Di sicuro nessuno potrà restituire la parola a Luigi Fallico. Luigi Fallico, accusato di essere il capo delle nuove Br, è morto da incensurato in una cella del carcere di Viterbo il 23 maggio. Fallico non è stato ricoverato nonostante presentasse da almeno sei giorni – 144 ore – i sintomi dell’infarto. Un episodio che più voci hanno definito senza esitazioni “omicidio di stato”. Anche in questo caso un particolare è rivelatore: nella intercettazione ambientale della chiacchierata alla Suburra Fallico – dicembre 2008 - rivela a Bellomonte i suoi progetti per le vacanze estive 2009: passare ben tre mesi a Cuba. E’ credibile pensare che il presunto capo di una presunta organizzazione terroristica – niente di meno che le nuove Br - che punta a colpire i capi di stato delle principali potenze capitalistiche mondiali riuniti in Sardegna nel luglio 2009 con aeromodellini radiocomandati decida di programmare nello stesso mese una lunga vacanza all’estero? Si pensi solo che i modellini di aereo non sono mai stati trovati. “La Polizia – ha scritto qualche mese fa la Nuova Sardegna, uno dei principali quotidiani sardi - si è limitata ad assumere informazioni sulle potenzialità di un modellino telecomandato in un negozio specializzato, senza specificare il nome del titolare e soprattutto senza alcun conforto tecnico sulla fattibilità di un’operazione del genere”. Tradotto in italiano: non c’era alcuna prova al riguardo.
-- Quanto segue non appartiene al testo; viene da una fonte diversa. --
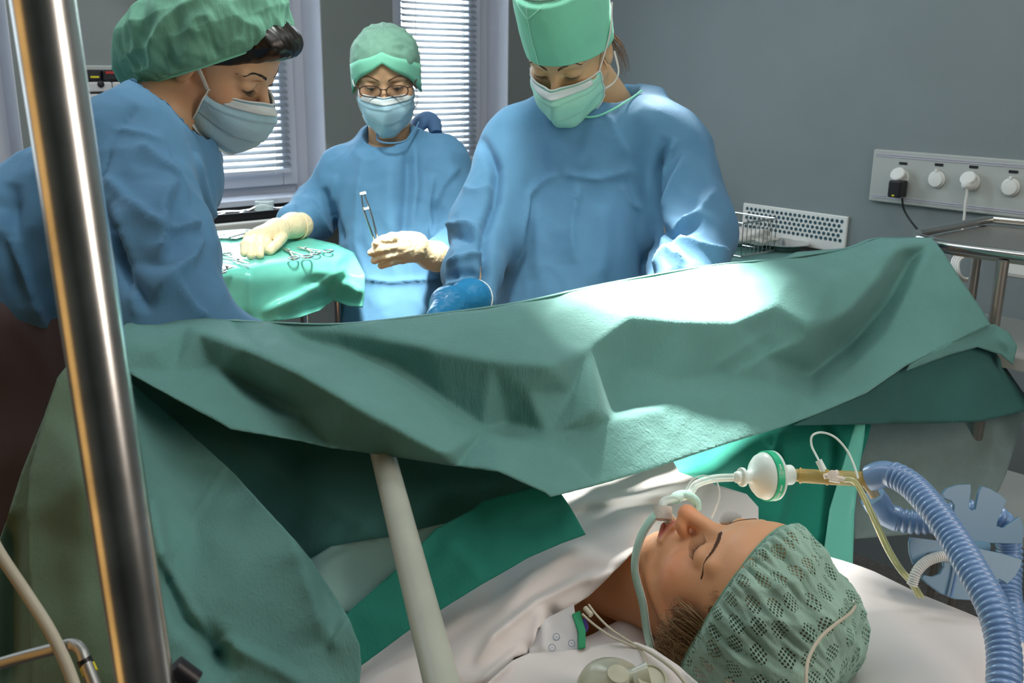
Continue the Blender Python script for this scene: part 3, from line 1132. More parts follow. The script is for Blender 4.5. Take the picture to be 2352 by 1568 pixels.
# wire basket with gauze
q = onz(1735, 552, TZ + .02) - B * .16
bk = thing('wire_basket', 'wire basket on the side table in front of the grille', 'basket', q)
cb, ca = float(q @ B), float(q @ A)
for zz in (TZ + .01, TZ + .12):
    m = MB()
    pts = [W(cb - .09, ca - .13, zz), W(cb + .09, ca - .13, zz), W(cb + .09, ca + .13, zz), W(cb - .09, ca + .13, zz), W(cb - .09, ca - .13, zz)]
    for i in range(4):
        m.tube([pts[i], pts[i + 1]], .003, 8)
    m.build('rim', 'steel', bk, smooth=True)
m = MB()
for i in range(12):
    t = i / 11
    for s in (-1, 1):
        m.tube([W(cb + s * .09, ca - .13 + .26 * t, TZ + .01), W(cb + s * .09, ca - .13 + .26 * t, TZ + .12)], .0013, 6)
        if i < 9:
            m.tube([W(cb - .09 + .18 * i / 8, ca + s * .13, TZ + .01), W(cb - .09 + .18 * i / 8, ca + s * .13, TZ + .12)], .0013, 6)
m.build('wires', 'steel', bk)


def blob_mesh(name, c, r, mat, label, cat, seed=1.0, amp=.3, sub=4, group=None):
    bm = bmesh.new()
    bmesh.ops.create_icosphere(bm, subdivisions=sub, radius=1.0)
    for v in bm.verts:
        n_ = 1 + amp * noise.noise(v.co * 1.7 + Vector((seed, 0, 0))) + amp * .5 * noise.noise(v.co * 4 + Vector((seed, 2, 0)))
        v.co = Vector((v.co.x * r[0] * n_, v.co.y * r[1] * n_, max(v.co.z, -.6) * r[2] * n_))
    bm.verts.index_update()
    vv = [np.asarray(c) + np.array(v.co) for v in bm.verts]
    ff = [[v.index for v in f.verts] for f in bm.faces]
    bm.free()
    o = mesh_obj(name, vv, ff, mat)
    return tag(o, label, cat, group)


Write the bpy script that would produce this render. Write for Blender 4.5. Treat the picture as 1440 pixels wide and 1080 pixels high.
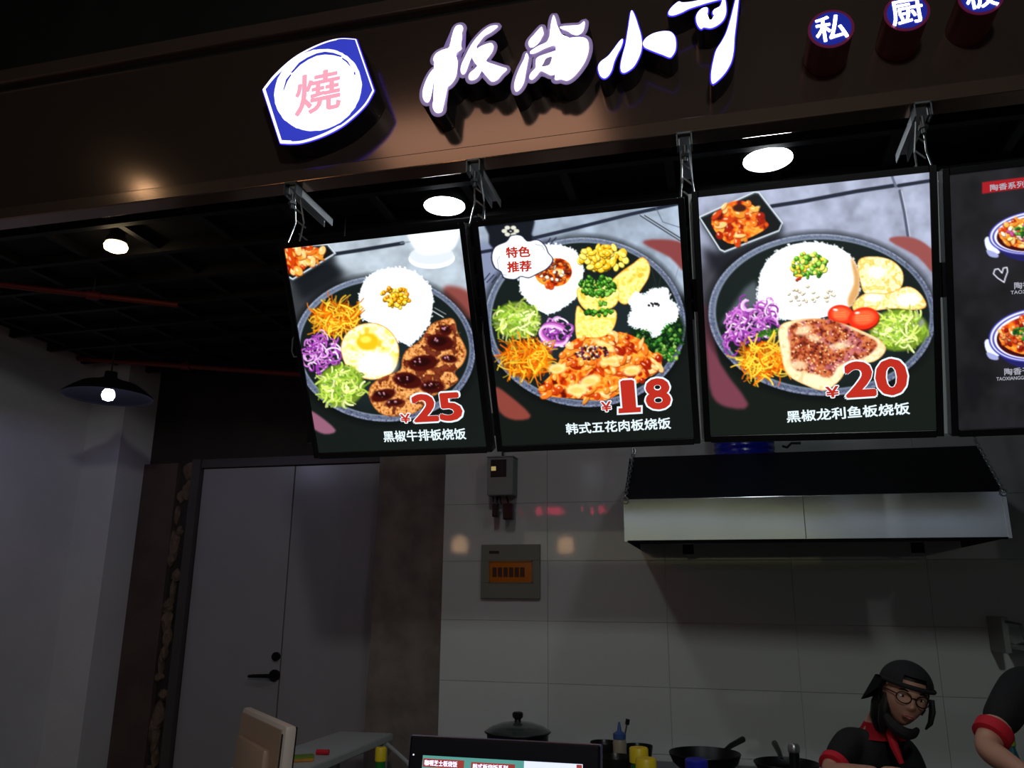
import bpy, bmesh, math, random
import numpy as np
from mathutils import Vector, Matrix
random.seed(7); RNG = np.random.default_rng(7)
scene = bpy.context.scene
for o in list(bpy.data.objects): bpy.data.objects.remove(o)
PI = math.pi
# ------------------------------------------------------------------ camera, world, exposure
F = 1133.354
CAM = Vector((0, 0, 1.6))
MR = Matrix(((0.9697344120863026, 0.2440540710978751, 0.007265011781555079),
             (-0.0557342043844582, 0.2502297860099061, -0.9665809602175434),
             (-0.2377159407302427, 0.9369219095388847, 0.25625859390222566)))   # rows: camera right, down, forward
cd = bpy.data.cameras.new('camera'); cam = bpy.data.objects.new('camera', cd); scene.collection.objects.link(cam)
cd.sensor_width = 36.0; cd.lens = F/1440*36; cd.clip_start = .05; cd.clip_end = 100
r, d, f = MR[0], MR[1], MR[2]
cam.matrix_world = Matrix(((r[0], -d[0], -f[0], CAM[0]), (r[1], -d[1], -f[1], CAM[1]), (r[2], -d[2], -f[2], CAM[2]), (0, 0, 0, 1)))
scene.camera = cam
w = bpy.data.worlds.new('world'); scene.world = w; w.use_nodes = True
w.node_tree.nodes['Background'].inputs[0].default_value = (.55, .55, .7, 1)
w.node_tree.nodes['Background'].inputs[1].default_value = .006
vs = scene.view_settings
vs.view_transform = 'Standard'; vs.look = 'None'; vs.gamma = 1; vs.use_curve_mapping = False; vs.exposure = 0
scene.display_settings.display_device = 'sRGB'
try:
    scene.cycles.use_denoising = True; scene.cycles.max_bounces = 6; scene.cycles.sample_clamp_indirect = 3
except Exception: pass

def lamp(kind, loc, energy, color, size=.1, target=None, angle=60, blend=.3):
    l = bpy.data.lights.new('light', kind); l.energy = energy; l.color = color
    if kind == 'AREA': l.size = size
    else: l.shadow_soft_size = size
    if kind == 'SPOT': l.spot_size = math.radians(angle); l.spot_blend = blend
    o = bpy.data.objects.new('ceiling_light', l); scene.collection.objects.link(o); o.location = loc
    if target is not None: o.rotation_euler = (Vector(target)-Vector(loc)).to_track_quat('-Z', 'Y').to_euler()
    return o
# mall track lights in front of the stall (above and beside the frame)
lamp('POINT', (-3.2, .9, 3.93), .8, (1, .82, .5), .045)
lamp('AREA', (.5, -1.3, 3.45), 23, (.93, 1, .96), .22, (.2, 4.2, 1.0))

# ------------------------------------------------------------------ helpers
def ray(x, y):
    v = Vector((x-720, y-540, F)); return MR.transposed() @ v
def PY(x, y, Y): v = ray(x, y); return CAM + v*((Y-CAM[1])/v[1])
def PZ(x, y, Z): v = ray(x, y); return CAM + v*((Z-CAM[2])/v[2])
def proj(P):
    c = MR @ (Vector(P)-CAM); return 720+F*c[0]/c[2], 540+F*c[1]/c[2]

def lin(c): return tuple(((v/255)/12.92 if v/255 <= .04045 else ((v/255+.055)/1.055)**2.4) for v in c)
def mat(name, col, rough=.5, metal=0, emit=0, ecol=None, noise=0, nscale=8, bump=0, bscale=60, spec=.5, trans=0, alpha=1, coat=0, stretch=None):
    """procedural principled material; col is sRGB 0-255"""
    m = bpy.data.materials.new(name); m.use_nodes = True; nt = m.node_tree; b = nt.nodes['Principled BSDF']
    c = lin(col); b.inputs['Base Color'].default_value = (*c, 1); b.inputs['Roughness'].default_value = rough
    b.inputs['Metallic'].default_value = metal; b.inputs['Specular IOR Level'].default_value = spec
    b.inputs['Transmission Weight'].default_value = trans; b.inputs['Alpha'].default_value = alpha; b.inputs['Coat Weight'].default_value = coat
    if emit:
        b.inputs['Emission Color'].default_value = (*lin(ecol or col), 1); b.inputs['Emission Strength'].default_value = emit
    tc = nt.nodes.new('ShaderNodeTexCoord'); src = tc.outputs['Object']
    if stretch:
        mp = nt.nodes.new('ShaderNodeMapping'); mp.inputs['Scale'].default_value = stretch; nt.links.new(src, mp.inputs['Vector']); src = mp.outputs['Vector']
    if noise:
        n = nt.nodes.new('ShaderNodeTexNoise'); n.inputs['Scale'].default_value = nscale; n.inputs['Detail'].default_value = 5
        nt.links.new(src, n.inputs['Vector'])
        rp = nt.nodes.new('ShaderNodeValToRGB'); rp.color_ramp.elements[0].position = .3; rp.color_ramp.elements[1].position = .7
        lo = tuple(v*(1-noise) for v in c); hi = tuple(min(1, v*(1+noise)) for v in c)
        rp.color_ramp.elements[0].color = (*lo, 1); rp.color_ramp.elements[1].color = (*hi, 1)
        nt.links.new(n.outputs['Fac'], rp.inputs['Fac']); nt.links.new(rp.outputs['Color'], b.inputs['Base Color'])
        mr = nt.nodes.new('ShaderNodeMapRange'); mr.inputs['To Min'].default_value = max(.02, rough-.08*(noise > 0)); mr.inputs['To Max'].default_value = min(1, rough+.08)
        nt.links.new(n.outputs['Fac'], mr.inputs['Value']); nt.links.new(mr.outputs['Result'], b.inputs['Roughness'])
    if bump:
        n2 = nt.nodes.new('ShaderNodeTexNoise'); n2.inputs['Scale'].default_value = bscale; n2.inputs['Detail'].default_value = 4
        nt.links.new(src, n2.inputs['Vector'])
        bp = nt.nodes.new('ShaderNodeBump'); bp.inputs['Strength'].default_value = bump; bp.inputs['Distance'].default_value = .01
        nt.links.new(n2.outputs['Fac'], bp.inputs['Height']); nt.links.new(bp.outputs['Normal'], b.inputs['Normal'])
    return m

def link(name, me, m=None, parent=None, smooth=False):
    o = bpy.data.objects.new(name, me); scene.collection.objects.link(o)
    if m is not None and not me.materials: me.materials.append(m)
    if smooth:
        me.polygons.foreach_set('use_smooth', [True]*len(me.polygons))
    if parent is not None:
        o.parent = parent
        o.matrix_parent_inverse = Matrix.Identity(4)
    return o
def empty(name, loc=(0, 0, 0), rot=(0, 0, 0)):
    o = bpy.data.objects.new(name, None); scene.collection.objects.link(o); o.location = loc; o.rotation_euler = rot
    o.empty_display_size = .05; return o
def tag(o, label=None, cat=None, group=None, kind=None):
    if label: o['label'] = label
    if cat: o['category'] = cat
    if group: o['group'] = group
    if kind: o['kind'] = kind
    return o
class MB:
    """collects shapes in one bmesh"""
    def __init__(s): s.bm = bmesh.new()
    def box(s, x0, x1, y0, y1, z0, z1, mtx=None, bev=0):
        b2 = bmesh.new(); bmesh.ops.create_cube(b2, size=1)
        for v in b2.verts: v.co = Vector(((x0+x1)/2+v.co.x*(x1-x0), (y0+y1)/2+v.co.y*(y1-y0), (z0+z1)/2+v.co.z*(z1-z0)))
        if bev: bmesh.ops.bevel(b2, geom=b2.edges[:], offset=bev, segments=2, affect='EDGES', profile=.5)
        return s.add(b2, mtx)
    def add(s, b2, mtx=None):
        if mtx is not None: bmesh.ops.transform(b2, matrix=mtx, verts=b2.verts)
        me = bpy.data.meshes.new('t'); b2.to_mesh(me); b2.free(); s.bm.from_mesh(me); bpy.data.meshes.remove(me); return s
    def cyl(s, p0, p1, r0, r1=None, n=20, caps=True):
        p0, p1 = Vector(p0), Vector(p1); r1 = r0 if r1 is None else r1
        b2 = bmesh.new(); L = (p1-p0).length
        bmesh.ops.create_cone(b2, cap_ends=caps, segments=n, radius1=r0, radius2=r1, depth=L)
        q = (p1-p0).to_track_quat('Z', 'Y').to_matrix().to_4x4()
        return s.add(b2, Matrix.Translation((p0+p1)/2) @ q)
    def lathe(s, prof, c=(0, 0, 0), n=32, mtx=None):
        b2 = bmesh.new(); rings = []
        for (r_, z_) in prof:
            if r_ < 1e-6: rings.append([b2.verts.new((0, 0, z_))])
            else: rings.append([b2.verts.new((r_*math.cos(2*PI*k/n), r_*math.sin(2*PI*k/n), z_)) for k in range(n)])
        for A, B in zip(rings, rings[1:]):
            for k in range(n):
                a, b_ = A[k % len(A)], A[(k+1) % len(A)]; c_, d_ = B[(k+1) % len(B)], B[k % len(B)]
                vs_ = []
                for v in (a, b_, c_, d_):
                    if v not in vs_: vs_.append(v)
                if len(vs_) > 2:
                    try: b2.faces.new(vs_)
                    except ValueError: pass
        bmesh.ops.recalc_face_normals(b2, faces=b2.faces)
        return s.add(b2, (mtx or Matrix.Identity(4)) if mtx is not None else Matrix.Translation(c))
    def tube(s, pts, r_, n=8, closed=False):
        pts = [Vector(p) for p in pts]; b2 = bmesh.new(); rings = []; N = len(pts)
        for i, p in enumerate(pts):
            a = pts[i-1] if (i or closed) else p; b_ = pts[(i+1) % N] if (i < N-1 or closed) else p
            t = (b_-a).normalized(); q = t.to_track_quat('Z', 'Y').to_matrix() if i == 0 else None
            if i == 0: u = q @ Vector((1, 0, 0))
            u = (u - t*u.dot(t)).normalized(); v = t.cross(u)
            rr = r_[i] if isinstance(r_, (list, tuple)) else r_
            rings.append([b2.verts.new(p+u*rr*math.cos(2*PI*k/n)+v*rr*math.sin(2*PI*k/n)) for k in range(n)])
        for i in range(N if closed else N-1):
            A, B = rings[i], rings[(i+1) % N]
            for k in range(n): b2.faces.new((A[k], A[(k+1) % n], B[(k+1) % n], B[k]))
        if not closed:
            b2.faces.new(rings[0][::-1]); b2.faces.new(rings[-1])
        return s.add(b2)
    def prism(s, poly, fn, d0, d1):
        """poly: 2-D outline; fn(x, y, d) -> 3-D; extruded from depth d0 to d1"""
        b2 = bmesh.new(); A = [b2.verts.new(fn(x, y, d0)) for x, y in poly]; B = [b2.verts.new(fn(x, y, d1)) for x, y in poly]
        n = len(poly); b2.faces.new(A); b2.faces.new(B[::-1])
        for k in range(n): b2.faces.new((A[k], B[k], B[(k+1) % n], A[(k+1) % n]))
        bmesh.ops.triangulate(b2, faces=[f_ for f_ in b2.faces if len(f_.verts) > 4])
        bmesh.ops.recalc_face_normals(b2, faces=b2.faces)
        return s.add(b2)
    def build(s, name, m, parent=None, smooth=False, bevel=0):
        me = bpy.data.meshes.new(name); s.bm.to_mesh(me); s.bm.free()
        o = link(name, me, m, parent, False)
        if smooth:
            me.polygons.foreach_set('use_smooth', [True]*len(me.polygons))
            try: me.set_sharp_from_angle(angle=math.radians(35))
            except Exception: pass
        if bevel:
            bv = o.modifiers.new('bevel', 'BEVEL'); bv.width = bevel; bv.segments = 2; bv.limit_method = 'ANGLE'
        return o
def boxo(name, m, parent, *a, bev=0, **k): return MB().box(*a, bev=bev, **k).build(name, m, parent)

def smooth_poly(pts, n=5):
    """closed Catmull-Rom"""
    P = np.array(pts, float); N = len(P); out = []
    for i in range(N):
        p0, p1, p2, p3 = P[i-1], P[i], P[(i+1) % N], P[(i+2) % N]
        for t in np.arange(n)/n:
            out.append(.5*((2*p1)+(-p0+p2)*t+(2*p0-5*p1+4*p2-p3)*t*t+(-p0+3*p1-3*p2+p3)*t**3))
    return np.array(out)
def dilate(P, d):
    N = len(P); A = .5*np.sum(P[:, 0]*np.roll(P[:, 1], -1)-np.roll(P[:, 0], -1)*P[:, 1]); sg = 1 if A > 0 else -1
    t = np.roll(P, -1, 0)-np.roll(P, 1, 0); t /= np.linalg.norm(t, axis=1)[:, None]+1e-9
    return P + d*sg*np.stack([t[:, 1], -t[:, 0]], 1)

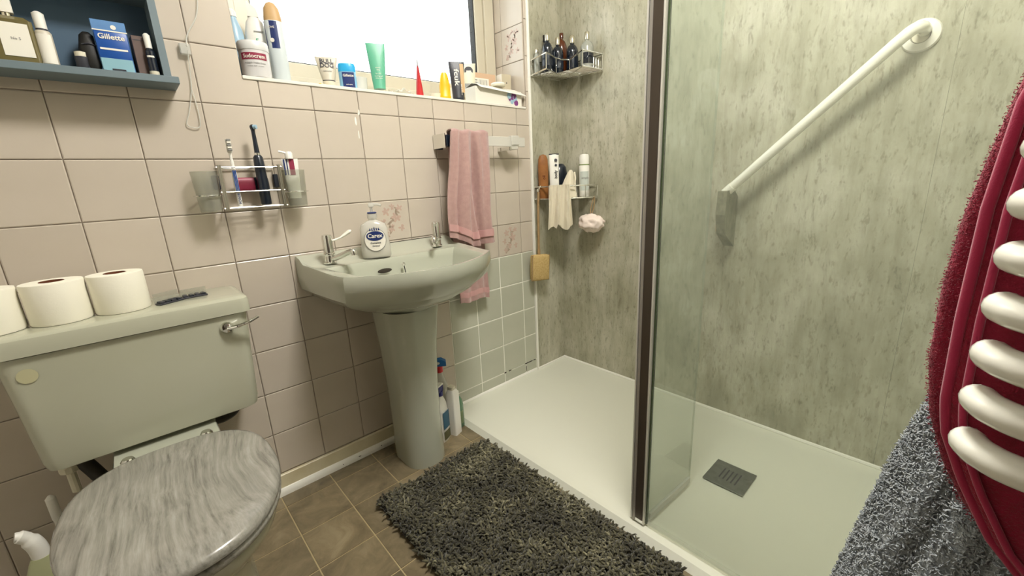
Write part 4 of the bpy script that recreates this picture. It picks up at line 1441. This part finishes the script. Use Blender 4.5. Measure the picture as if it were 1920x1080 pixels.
bm = B(); box(bm, -.006, .02, -.0228, -.0218, .150, .153); obj('grey_line', bm, 'greyprint', t, local=True, smooth=0)
text('label_text', '5', .02, flat_map(-.0227, .118), 'teal', t)
t = thing('tall_flask', 'tall white flask with tan cap and dark blue label on the sill', 'bottle', (.540, .070, S0), math.radians(-18))
bm = B(); loft(bm, oval_rings([(.022, .018, 0), (.025, .021, .005), (.026, .021, .175), (.025, .020, .178)], 24, 2.3)); obj('body', bm, M('pale_blue_white', '#cfd8da', .4), t, local=True)
bm = B(); loft(bm, oval_rings([(.025, .020, .178), (.025, .020, .188), (.021, .018, .214), (.012, .011, .228), (.004, .004, .232)], 24, 2.3)); obj('cap', bm, 'tan', t, local=True)
bm = B(); patch(bm, .026, -PI * .95, -PI * .38, .10, .176, sx=1, sy=.81); obj('blue_label', bm, 'navy2', t, local=True)
bm = B(); lathe(bm, [(.006, 0), (.006, .0006)], 14); o = obj('label_dot', bm, 'card', t, local=True); o.location = (-.009, -.0215, .122); o.rotation_euler = (PI / 2, 0, -.3)
text('label_text', 'DOVE', .008, cyl_map(.0235, .155, -PI * .62, .0012), 'card', t)

def dish(name, label, loc, r, h, mat='clear', cat='dish', sx=1):
    bm = B()
    n = 26
    prof = [(r * .8, 0), (r * .9, .002), (r, h), (r * .94, h), (r * .82, .004), (.001, .003)]
    loft(bm, [[(q * sx * math.cos(2 * PI * i / n), q * math.sin(2 * PI * i / n), z) for i in range(n)] for q, z in prof])
    o = tag(obj(name, bm, mat), label, cat)
    o.location = loc
    return o
dish('clear_saucer', 'low clear saucer lying between tall flask and stone-coloured tube', (.592, .045, S0), .022, .008, cat='saucer')

t = thing('face_cream_tube', 'stone-coloured squeezy tube with black lettering upright on the sill', 'tube', (.676, .040, S0), math.radians(-20))
bm = B(); lathe(bm, [(.019, 0), (.020, .002), (.020, .018), (.018, .0185)], 24, 1, .8); obj('cap', bm, 'cream_p', t, local=True)
bm = B(); lathe(bm, [(.0196, .0185), (.0198, .021)], 24, 1, .8); obj('dark_ring', bm, 'charcoal', t, local=True)
bm = B(); crimped(bm, .040, .032, .070, .072, .021); obj('tube', bm, 'stone', t, local=True)
def tmap(x0, z0, w0, d0, h, base, off=.0012):
    return lambda u, v: (x0 + u, crimp_y(w0, d0, h, base, z0 + v) - off + 5 * (x0 + u) ** 2 * max(0, 1 - (z0 + v - base) / h), z0 + v)
text('label_text', 'BULL', .019, tmap(0, .074, .04, .032, .072, .021), 'charcoal', t)
text('label_text', 'DOG', .019, tmap(0, .060, .04, .032, .072, .021), 'charcoal', t)
text('label_text', 'moisturiser', .006, tmap(0, .047, .04, .032, .072, .021), 'greyprint', t)
t = thing('yellow_razor_head', 'small yellow plastic piece lying by the stone-coloured tube', 'razor', (.648, .022, S0), .3)
bm = B(); box(bm, -.014, .014, -.005, .005, 0, .006, .002, 2); obj('piece', bm, 'yellow', t, local=True)
bm = B(); box(bm, -.010, .010, -.006, -.004, .001, .005, .0005, 1); obj('edge', bm, 'cream_p', t, local=True)

t = thing('deodorant_stick', 'bright blue deodorant stick with dark blue label on the sill', 'deodorant', (.742, .040, S0), math.radians(-22))
bm = B(); loft(bm, oval_rings([(.026, .014, 0), (.028, .016, .003), (.028, .016, .055)], 26, 2.6)); obj('body', bm, M('light_blue_plastic', '#8fc4e4', .3), t, local=True)
bm = B(); loft(bm, oval_rings([(.0285, .0165, .055), (.0285, .0165, .072), (.026, .015, .080), (.022, .010, .082)], 26, 2.6)); obj('cap', bm, 'sky', t, local=True)
bm = B(); sheet(bm, [[(x, -.0175 + 2.5 * x * x, z) for x in np.linspace(-.017, .021, 8)] for z in (.003, .052)]); obj('dark_label', bm, 'navy2', t, local=True)
text('label_text', 'Gillette', .0115, lambda u, v: (.002 + u, -.0183 + 2.5 * u * u, .038 + v), 'card', t)
text('label_text', 'cool wave', .005, lambda u, v: (.002 + u, -.0183 + 2.5 * u * u, .012 + v), 'card', t)
dish('pale_green_box', 'pale aqua translucent pot between deodorant and green tube', (.800, .075, S0), .026, .05, 'frost', 'pot')

t = thing('green_tube', 'tall green squeezy tube upright in the middle of the sill', 'tube', (.857, .040, S0), math.radians(-22))
bm = B(); lathe(bm, [(.021, 0), (.022, .002), (.022, .012), (.020, .013)], 24, 1, .8); obj('cap', bm, 'clear', t, local=True)
bm = B(); crimped(bm, .042, .034, .066, .150, .013); obj('tube', bm, 'teal', t, local=True)
for k, z in enumerate((.045, .052, .060, .072, .080)):
    text('label_text', ('aloe vera', 'cooling gel', 'for skin', '99%', 'natural')[k], .0065, tmap(0, z, .042, .034, .150, .013), 'card', t, bold=False)
dish('glass_dish', 'low clear dish just right of the green tube', (.905, .030, S0), .020, .014)
t = thing('clear_packet', 'crumpled clear plastic packet lying on the sill', 'packet', (.950, .035, S0))
bm = B()
g = [[(-.034 + .068 * i / 12, -.018 + .036 * j / 6, .003 + (.024 * math.sin(PI * j / 6) ** .6) * (.75 + .25 * math.sin(i * 1.3)) * (.4 + .6 * math.sin(PI * min(.97, max(.03, i / 12))))) for i in range(13)] for j in range(7)]
sheet(bm, g, .001); obj('film', bm, 'clear', t, local=True)
bm = B(); box(bm, -.026, .02, -.010, .010, 0, .004, .001, 1); obj('contents', bm, 'frost', t, local=True)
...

Puro maccartismo in salsa italiana.
Ma la macchina della repressione non si ferma. Anzi continua a operare con tempi chirurgici. Venerdì 18 novembre - a pochi giorni dalla sentenza e a pochissime ore da un sit in di solidarietà organizzato a Cagliari dal Comitato lavoratori pro Bruno Bellomonte - arriva dritta sulle pagine dei quotidiani sardi la notizia della richiesta di rinvio a giudizio contro 18 persone per la operazione Arcadia, dopo cinque (5) anni di indagini. Fra queste persone, di nuovo Bruno Bellomonte e molti altri militanti storici di A Manca pro s’Indipendentzia e anche il leader del sindacato indipendentista Sindacadu de sa Natzione sarda. A leggere alcuni degli articoli pubblicati verrebbe quasi da ridere, se non si trattasse invece di una vicenda che coinvolge quasi venti persone e i loro familiari, amici e compagni. A leggere certi titoli ritornano purtroppo in mente le false prime pagine pubblicate nel 1978 dalla rivista satirica “Il male”, che titolava "I capi delle Brigate Rosse sono Raimondo Vianello e Ugo Tognazzi". Ma quella era satira. E’ opportuno riflettere quindi sul ruolo di certi “costruttori di prove” stipendiati dallo stato italiano e ritornare per qualche secondo al 2006 quando, senza entrare nei particolari, Bellomonte passò 18 giorni nel carcere cagliaritano di Buoncammino sulla base di accuse false, fondate su intercettazioni ambientali fittizie. “Sono stato scarcerato – aveva dichiarato il comunista indipendentista all’Unione Sarda il primo agosto del 2006 - solo perché ho avuto la fortuna di poter dimostrare di non essere l’autore dell’attentato di Porto Cervo che mi veniva addebitato, visto che in quel periodo stavo mangiando cous cous in Tunisia. Loro però hanno sentito ‘Brù’ in un’intercettazione (fatta in Sardegna quando Bellomonte era in Tunisia, ndr) e subito hanno dedotto: in A Manca c’è un Bruno, quindi è Bellomonte. E badate che se non fossi andato in un paese dove è necessario vistare il passaporto ora sarei ancora a Buoncammino”.
Il disegno di soffocare la crescita del movimento anticolonialista sardo che ha in a Manca pro s’Indipendentzia una delle sue principali componenti è sempre più chiaro. “L'azione repressiva in atto in Sardegna – si legge in una lettera aperta inviata da Sinistra Critica Sarda agli indipendentisti e compagni indagati - è determinata da ragioni di carattere chiaramente politico, cioè dalla volontà di reprimere ogni forma di resistenza al regime coloniale di sfruttamento, di miseria e di occupazione militare. Sapete che consideriamo essenziale opporsi alla repressione che colpisce tutti i movimenti che cercano di cambiare lo stato attuale delle cose, lavorando per liberare la Sardegna dall'oppressione coloniale e capitalistica. Con questo spirito e queste intenzioni siamo al vostro fianco ‘IN DIFESA DELLA DEMOCRAZIA’. Desta in noi molta perplessità la chiusura delle indagini col vostro rinvio a giudizio, dopo cinque anni di silenzio e il fatto che tutto sia apparso sulla stampa qualche giorno prima della sentenza su Bruno Bellomonte. Non crediamo alle coincidenze”.